Your instructions.
Repeat the lines of the data that follow, please, starting at the first and stopping after the one with "C = scn.collection".

-*-*-

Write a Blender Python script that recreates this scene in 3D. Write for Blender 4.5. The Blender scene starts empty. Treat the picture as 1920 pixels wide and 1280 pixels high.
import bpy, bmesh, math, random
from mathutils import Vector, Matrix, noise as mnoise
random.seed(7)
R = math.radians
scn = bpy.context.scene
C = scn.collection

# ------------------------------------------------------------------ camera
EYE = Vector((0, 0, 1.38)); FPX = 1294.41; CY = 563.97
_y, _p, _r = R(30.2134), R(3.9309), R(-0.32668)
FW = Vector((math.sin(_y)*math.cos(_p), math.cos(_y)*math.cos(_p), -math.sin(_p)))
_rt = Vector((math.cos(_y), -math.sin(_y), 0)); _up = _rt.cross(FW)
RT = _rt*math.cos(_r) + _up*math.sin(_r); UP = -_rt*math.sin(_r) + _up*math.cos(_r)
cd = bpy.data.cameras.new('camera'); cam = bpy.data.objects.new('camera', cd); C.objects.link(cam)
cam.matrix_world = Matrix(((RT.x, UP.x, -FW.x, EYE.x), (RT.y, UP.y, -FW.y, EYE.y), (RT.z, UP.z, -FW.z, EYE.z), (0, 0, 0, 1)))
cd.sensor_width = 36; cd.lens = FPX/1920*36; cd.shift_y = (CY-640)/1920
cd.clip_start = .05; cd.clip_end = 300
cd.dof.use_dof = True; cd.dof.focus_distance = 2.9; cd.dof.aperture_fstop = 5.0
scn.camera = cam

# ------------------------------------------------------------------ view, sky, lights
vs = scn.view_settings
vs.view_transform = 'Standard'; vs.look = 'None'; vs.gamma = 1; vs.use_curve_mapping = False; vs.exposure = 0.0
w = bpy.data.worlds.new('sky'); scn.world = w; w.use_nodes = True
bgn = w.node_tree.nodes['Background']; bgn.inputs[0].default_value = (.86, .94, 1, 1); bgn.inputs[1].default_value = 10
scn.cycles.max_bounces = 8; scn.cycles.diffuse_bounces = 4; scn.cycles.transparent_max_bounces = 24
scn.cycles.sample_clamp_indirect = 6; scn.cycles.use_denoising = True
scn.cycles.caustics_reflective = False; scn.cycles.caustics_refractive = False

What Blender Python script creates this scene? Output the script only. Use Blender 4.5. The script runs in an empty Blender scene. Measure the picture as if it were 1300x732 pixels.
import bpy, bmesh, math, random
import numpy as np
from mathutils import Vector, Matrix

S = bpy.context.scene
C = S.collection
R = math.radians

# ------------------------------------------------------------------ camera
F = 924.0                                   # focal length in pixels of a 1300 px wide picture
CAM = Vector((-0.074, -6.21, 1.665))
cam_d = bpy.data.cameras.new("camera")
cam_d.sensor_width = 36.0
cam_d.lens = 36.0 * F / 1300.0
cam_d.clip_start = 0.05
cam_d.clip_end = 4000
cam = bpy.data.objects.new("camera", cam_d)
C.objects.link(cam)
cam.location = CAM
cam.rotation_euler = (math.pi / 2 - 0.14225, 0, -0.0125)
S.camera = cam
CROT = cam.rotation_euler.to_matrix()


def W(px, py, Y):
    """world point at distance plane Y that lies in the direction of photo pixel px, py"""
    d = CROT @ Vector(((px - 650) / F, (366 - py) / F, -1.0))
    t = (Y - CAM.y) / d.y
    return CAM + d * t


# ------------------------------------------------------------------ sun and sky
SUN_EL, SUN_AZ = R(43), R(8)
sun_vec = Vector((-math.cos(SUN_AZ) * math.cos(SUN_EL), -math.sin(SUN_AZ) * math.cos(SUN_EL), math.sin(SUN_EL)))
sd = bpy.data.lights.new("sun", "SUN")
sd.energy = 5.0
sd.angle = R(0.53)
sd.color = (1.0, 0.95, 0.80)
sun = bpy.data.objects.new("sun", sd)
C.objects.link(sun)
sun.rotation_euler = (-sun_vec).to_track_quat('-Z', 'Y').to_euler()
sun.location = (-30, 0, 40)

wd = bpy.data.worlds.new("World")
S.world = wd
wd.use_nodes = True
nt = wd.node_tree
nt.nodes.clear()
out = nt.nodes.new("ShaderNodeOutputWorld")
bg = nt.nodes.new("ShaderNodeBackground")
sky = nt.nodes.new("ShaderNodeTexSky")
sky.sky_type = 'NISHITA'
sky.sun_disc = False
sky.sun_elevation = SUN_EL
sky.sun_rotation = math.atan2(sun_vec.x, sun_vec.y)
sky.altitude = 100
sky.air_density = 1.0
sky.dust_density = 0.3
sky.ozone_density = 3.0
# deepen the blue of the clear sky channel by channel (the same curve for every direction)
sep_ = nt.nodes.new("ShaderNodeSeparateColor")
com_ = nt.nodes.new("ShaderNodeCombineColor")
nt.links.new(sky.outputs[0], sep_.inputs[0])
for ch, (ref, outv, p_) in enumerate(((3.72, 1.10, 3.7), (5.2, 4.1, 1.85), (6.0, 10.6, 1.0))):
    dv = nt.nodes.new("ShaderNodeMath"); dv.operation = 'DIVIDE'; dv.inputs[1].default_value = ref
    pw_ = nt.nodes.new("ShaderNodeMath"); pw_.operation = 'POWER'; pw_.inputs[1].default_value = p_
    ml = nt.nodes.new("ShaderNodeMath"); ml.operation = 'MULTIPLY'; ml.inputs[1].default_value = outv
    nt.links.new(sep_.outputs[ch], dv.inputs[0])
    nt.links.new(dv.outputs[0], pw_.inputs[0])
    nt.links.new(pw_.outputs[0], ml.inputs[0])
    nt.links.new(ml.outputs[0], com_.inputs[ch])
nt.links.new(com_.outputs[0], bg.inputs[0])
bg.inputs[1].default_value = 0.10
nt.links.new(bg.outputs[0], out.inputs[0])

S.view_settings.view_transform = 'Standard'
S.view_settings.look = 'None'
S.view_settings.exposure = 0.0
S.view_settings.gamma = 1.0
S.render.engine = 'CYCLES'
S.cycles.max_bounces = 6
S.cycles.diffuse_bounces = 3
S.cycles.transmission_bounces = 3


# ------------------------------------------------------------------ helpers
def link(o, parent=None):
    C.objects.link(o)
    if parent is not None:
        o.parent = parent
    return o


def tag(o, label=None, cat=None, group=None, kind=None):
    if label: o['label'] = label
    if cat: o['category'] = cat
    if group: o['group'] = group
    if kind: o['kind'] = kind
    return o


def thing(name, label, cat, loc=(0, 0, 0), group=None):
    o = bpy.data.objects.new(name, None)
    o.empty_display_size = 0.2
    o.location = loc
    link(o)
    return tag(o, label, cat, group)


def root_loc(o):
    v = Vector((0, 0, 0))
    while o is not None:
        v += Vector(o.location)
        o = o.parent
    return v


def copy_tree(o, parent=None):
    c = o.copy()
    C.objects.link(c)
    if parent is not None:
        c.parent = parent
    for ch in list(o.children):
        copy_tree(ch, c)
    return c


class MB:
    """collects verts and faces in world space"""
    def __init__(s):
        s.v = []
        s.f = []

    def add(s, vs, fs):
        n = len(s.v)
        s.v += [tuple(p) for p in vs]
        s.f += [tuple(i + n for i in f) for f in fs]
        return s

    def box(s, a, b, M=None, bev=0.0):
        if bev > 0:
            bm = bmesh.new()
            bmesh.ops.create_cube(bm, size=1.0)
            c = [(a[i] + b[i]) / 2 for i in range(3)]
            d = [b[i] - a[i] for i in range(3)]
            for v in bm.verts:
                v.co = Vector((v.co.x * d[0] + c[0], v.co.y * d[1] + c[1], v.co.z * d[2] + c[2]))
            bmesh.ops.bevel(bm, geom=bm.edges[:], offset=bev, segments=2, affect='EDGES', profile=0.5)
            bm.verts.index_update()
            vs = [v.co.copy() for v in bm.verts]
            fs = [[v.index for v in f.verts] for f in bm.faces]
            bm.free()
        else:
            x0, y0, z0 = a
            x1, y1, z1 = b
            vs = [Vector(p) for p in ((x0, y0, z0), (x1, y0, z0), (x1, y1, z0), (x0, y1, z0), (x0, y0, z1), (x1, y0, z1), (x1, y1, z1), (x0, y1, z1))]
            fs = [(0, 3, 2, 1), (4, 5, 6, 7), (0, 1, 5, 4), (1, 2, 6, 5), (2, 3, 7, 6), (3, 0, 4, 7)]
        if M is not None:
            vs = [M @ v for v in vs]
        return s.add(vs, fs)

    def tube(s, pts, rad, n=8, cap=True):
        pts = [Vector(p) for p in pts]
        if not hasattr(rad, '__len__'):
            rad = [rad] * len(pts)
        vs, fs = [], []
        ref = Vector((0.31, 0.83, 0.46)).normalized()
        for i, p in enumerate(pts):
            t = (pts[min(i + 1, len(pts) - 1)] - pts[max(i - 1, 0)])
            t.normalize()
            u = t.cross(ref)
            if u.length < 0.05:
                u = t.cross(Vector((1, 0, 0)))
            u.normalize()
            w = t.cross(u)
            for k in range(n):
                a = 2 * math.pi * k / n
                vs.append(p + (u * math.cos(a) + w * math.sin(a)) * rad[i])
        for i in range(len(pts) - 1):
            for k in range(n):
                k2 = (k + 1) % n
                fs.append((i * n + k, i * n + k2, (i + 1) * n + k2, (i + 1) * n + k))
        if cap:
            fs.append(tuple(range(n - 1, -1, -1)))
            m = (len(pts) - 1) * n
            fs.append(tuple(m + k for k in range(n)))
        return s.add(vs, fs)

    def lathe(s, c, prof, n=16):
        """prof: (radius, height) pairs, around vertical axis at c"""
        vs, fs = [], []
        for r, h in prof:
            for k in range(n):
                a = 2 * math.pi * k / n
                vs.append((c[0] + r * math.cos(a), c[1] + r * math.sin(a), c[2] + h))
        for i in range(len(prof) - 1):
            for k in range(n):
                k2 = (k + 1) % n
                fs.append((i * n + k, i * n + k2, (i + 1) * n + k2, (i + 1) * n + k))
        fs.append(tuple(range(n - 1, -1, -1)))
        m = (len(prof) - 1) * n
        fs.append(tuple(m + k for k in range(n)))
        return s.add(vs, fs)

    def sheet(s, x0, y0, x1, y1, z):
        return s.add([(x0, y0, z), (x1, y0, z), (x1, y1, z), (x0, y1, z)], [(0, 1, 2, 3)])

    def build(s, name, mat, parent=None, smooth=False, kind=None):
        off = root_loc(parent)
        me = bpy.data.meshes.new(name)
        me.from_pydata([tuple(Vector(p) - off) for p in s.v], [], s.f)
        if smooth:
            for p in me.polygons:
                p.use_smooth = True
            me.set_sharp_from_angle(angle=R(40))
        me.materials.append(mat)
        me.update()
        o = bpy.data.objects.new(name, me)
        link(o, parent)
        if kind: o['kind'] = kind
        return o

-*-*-

Task output.
Write a Blender Python script that recreates this scene in 3D. Write for Blender 4.5. The Blender scene starts empty. Treat the picture as 1920 pixels wide and 1280 pixels high.
import bpy, bmesh, math, random
from mathutils import Vector, Matrix, noise as mnoise
random.seed(7)
R = math.radians
scn = bpy.context.scene
C = scn.collection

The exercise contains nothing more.